Entries with scene source code
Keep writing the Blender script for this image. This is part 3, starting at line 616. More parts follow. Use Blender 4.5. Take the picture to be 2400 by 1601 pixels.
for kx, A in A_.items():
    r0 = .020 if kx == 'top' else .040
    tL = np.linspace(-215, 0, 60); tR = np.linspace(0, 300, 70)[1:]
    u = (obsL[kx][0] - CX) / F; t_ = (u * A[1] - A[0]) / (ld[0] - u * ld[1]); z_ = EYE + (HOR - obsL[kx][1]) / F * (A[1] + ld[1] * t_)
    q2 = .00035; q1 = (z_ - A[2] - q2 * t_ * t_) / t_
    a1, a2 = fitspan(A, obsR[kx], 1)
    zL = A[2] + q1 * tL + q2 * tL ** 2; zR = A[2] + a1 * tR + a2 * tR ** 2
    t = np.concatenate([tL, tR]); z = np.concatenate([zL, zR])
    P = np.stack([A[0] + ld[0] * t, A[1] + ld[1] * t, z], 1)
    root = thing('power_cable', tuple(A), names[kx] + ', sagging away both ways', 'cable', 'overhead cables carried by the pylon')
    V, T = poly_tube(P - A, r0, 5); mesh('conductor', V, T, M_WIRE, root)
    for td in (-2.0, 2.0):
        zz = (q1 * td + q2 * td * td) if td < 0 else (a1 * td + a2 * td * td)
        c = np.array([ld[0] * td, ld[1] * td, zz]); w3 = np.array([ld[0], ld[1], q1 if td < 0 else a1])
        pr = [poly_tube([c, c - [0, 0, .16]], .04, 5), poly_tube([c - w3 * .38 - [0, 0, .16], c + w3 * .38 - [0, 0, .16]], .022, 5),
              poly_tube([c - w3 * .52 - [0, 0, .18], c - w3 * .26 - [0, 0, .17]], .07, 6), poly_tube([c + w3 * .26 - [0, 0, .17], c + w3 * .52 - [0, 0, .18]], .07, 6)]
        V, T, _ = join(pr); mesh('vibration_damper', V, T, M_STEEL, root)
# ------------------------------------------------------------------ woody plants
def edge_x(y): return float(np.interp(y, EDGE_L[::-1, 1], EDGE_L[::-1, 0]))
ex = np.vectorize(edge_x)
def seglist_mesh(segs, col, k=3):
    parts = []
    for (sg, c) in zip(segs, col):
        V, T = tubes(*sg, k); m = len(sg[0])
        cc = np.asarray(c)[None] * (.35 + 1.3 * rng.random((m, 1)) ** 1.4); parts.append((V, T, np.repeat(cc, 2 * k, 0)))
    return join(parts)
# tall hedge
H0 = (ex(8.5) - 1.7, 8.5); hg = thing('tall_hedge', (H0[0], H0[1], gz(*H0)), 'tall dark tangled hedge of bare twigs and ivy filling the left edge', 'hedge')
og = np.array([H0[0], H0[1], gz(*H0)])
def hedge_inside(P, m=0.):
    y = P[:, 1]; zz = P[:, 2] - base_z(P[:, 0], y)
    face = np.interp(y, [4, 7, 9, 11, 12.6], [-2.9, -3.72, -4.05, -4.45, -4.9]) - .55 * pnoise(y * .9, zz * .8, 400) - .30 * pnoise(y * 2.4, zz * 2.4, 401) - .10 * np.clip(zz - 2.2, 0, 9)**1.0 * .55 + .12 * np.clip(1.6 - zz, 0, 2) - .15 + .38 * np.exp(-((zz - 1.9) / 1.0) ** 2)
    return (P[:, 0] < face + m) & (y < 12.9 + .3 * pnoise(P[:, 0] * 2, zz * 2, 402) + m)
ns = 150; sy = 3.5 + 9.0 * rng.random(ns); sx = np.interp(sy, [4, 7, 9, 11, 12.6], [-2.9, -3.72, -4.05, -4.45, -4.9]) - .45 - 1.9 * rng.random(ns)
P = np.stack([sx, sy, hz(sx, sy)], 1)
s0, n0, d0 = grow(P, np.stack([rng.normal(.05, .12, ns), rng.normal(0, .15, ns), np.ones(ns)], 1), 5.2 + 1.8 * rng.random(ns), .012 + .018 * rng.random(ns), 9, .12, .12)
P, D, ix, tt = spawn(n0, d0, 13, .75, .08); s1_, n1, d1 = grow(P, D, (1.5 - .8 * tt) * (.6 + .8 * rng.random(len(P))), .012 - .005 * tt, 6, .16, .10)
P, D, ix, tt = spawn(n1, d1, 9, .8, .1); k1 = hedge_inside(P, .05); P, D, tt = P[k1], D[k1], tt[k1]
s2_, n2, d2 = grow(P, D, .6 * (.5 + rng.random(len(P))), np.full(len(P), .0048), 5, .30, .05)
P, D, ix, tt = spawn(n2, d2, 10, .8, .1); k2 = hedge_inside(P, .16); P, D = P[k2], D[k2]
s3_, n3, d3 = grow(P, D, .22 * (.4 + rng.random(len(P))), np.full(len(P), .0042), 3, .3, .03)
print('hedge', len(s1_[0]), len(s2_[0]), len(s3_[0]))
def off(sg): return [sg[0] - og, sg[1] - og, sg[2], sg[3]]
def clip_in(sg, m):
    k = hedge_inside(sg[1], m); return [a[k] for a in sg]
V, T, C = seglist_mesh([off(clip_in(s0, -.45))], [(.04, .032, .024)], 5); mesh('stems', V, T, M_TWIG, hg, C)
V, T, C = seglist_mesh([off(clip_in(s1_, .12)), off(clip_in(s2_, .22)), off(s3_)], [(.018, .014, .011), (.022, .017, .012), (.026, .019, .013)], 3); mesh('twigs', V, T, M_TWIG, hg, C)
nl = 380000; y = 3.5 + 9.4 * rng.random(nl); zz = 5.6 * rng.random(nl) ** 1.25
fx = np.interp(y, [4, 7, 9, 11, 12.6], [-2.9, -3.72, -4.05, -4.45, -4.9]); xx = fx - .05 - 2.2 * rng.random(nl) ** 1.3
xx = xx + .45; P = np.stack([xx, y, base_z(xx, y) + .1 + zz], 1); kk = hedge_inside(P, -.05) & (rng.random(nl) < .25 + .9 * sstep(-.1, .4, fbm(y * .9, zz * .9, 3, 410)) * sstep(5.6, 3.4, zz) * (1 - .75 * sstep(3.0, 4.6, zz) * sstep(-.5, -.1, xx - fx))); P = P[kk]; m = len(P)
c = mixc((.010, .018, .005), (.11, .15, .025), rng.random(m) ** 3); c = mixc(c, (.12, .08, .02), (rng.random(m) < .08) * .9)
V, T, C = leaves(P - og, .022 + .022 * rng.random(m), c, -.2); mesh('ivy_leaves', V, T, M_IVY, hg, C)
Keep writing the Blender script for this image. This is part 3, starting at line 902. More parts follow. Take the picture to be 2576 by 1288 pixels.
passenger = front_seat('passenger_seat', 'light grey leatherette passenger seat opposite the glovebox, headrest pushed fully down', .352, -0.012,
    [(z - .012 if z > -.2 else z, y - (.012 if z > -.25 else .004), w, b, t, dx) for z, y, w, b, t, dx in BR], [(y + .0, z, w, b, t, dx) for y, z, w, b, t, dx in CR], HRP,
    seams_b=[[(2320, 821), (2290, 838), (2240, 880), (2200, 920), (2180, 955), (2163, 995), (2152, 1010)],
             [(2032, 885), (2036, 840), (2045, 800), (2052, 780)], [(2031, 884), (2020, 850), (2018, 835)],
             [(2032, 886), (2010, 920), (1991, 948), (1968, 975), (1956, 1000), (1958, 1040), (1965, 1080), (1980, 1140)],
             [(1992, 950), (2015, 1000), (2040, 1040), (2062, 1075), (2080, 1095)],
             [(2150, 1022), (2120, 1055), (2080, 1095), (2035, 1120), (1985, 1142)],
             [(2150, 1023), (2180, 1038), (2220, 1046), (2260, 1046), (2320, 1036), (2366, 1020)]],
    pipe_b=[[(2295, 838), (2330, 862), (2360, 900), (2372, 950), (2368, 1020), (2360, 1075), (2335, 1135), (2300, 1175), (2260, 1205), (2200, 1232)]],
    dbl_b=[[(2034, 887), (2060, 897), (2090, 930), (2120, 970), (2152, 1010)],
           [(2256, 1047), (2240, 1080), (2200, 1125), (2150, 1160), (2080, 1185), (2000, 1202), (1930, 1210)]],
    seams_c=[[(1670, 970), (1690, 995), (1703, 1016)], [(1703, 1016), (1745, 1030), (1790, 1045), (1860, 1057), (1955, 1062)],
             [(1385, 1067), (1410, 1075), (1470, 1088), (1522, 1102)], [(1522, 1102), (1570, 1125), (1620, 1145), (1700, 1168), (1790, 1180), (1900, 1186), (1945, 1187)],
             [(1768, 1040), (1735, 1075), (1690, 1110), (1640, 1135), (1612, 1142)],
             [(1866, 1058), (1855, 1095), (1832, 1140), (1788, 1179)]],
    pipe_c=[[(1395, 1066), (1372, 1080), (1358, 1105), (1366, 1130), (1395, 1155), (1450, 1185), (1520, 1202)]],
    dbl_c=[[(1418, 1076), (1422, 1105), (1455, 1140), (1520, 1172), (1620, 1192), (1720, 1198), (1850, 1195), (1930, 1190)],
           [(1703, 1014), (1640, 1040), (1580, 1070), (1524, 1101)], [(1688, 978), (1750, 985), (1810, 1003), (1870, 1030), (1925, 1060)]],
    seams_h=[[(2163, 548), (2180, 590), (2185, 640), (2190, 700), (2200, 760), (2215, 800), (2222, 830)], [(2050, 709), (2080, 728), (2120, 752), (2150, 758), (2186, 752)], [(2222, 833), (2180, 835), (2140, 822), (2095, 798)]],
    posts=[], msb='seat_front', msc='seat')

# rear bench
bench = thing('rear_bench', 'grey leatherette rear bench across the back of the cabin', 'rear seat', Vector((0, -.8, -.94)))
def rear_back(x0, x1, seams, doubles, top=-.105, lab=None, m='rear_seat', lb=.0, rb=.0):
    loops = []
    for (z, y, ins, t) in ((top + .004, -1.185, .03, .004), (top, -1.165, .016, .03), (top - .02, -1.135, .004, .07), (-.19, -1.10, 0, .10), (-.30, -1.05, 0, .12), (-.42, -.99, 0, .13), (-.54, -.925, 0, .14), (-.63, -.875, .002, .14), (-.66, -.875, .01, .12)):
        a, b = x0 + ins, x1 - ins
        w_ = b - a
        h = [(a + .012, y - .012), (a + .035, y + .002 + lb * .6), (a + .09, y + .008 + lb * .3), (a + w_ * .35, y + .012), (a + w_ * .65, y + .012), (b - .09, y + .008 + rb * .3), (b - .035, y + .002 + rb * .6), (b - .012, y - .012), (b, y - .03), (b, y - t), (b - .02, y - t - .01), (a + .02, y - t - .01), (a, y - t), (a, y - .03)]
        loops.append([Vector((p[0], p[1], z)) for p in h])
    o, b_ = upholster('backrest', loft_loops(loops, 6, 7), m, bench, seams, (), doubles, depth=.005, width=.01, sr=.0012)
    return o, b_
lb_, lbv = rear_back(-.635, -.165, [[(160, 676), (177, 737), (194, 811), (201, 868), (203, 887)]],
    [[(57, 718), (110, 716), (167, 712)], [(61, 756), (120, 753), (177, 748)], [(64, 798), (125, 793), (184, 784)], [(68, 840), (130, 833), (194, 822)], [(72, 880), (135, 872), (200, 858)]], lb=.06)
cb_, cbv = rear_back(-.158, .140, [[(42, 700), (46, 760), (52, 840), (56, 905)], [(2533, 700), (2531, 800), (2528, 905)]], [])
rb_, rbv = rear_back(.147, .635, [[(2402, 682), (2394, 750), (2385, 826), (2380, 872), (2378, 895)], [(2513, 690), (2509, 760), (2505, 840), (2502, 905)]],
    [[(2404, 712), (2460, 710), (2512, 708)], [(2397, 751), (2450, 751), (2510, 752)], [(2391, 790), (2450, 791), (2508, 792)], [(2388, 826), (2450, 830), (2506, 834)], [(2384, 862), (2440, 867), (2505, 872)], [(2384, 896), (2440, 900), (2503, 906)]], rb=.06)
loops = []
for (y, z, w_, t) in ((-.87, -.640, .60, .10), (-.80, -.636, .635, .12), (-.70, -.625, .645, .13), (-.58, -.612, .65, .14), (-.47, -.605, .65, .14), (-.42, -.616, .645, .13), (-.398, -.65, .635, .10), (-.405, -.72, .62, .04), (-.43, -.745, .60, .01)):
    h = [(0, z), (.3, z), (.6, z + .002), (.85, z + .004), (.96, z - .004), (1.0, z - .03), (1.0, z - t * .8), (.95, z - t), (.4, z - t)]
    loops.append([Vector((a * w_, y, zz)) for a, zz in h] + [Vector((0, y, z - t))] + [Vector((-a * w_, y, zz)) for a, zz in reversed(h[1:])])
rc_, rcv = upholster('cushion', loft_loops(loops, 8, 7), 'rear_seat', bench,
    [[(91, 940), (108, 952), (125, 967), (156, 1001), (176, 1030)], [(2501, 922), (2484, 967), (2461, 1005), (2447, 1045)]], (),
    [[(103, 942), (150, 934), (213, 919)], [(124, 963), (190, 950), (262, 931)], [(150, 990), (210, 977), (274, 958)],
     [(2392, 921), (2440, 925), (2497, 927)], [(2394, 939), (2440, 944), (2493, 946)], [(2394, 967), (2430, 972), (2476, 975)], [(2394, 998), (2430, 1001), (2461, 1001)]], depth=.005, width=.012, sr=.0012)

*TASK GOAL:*
From the listing above, pick out each line where the word "starting" appears.

*REPLY TO THE EXERCISE:*
Keep writing the Blender script for this image. This is part 3, starting at line 616. More parts follow. Use Blender 4.5. Take the picture to be 2400 by 1601 pixels.
Keep writing the Blender script for this image. This is part 3, starting at line 902. More parts follow. Take the picture to be 2576 by 1288 pixels.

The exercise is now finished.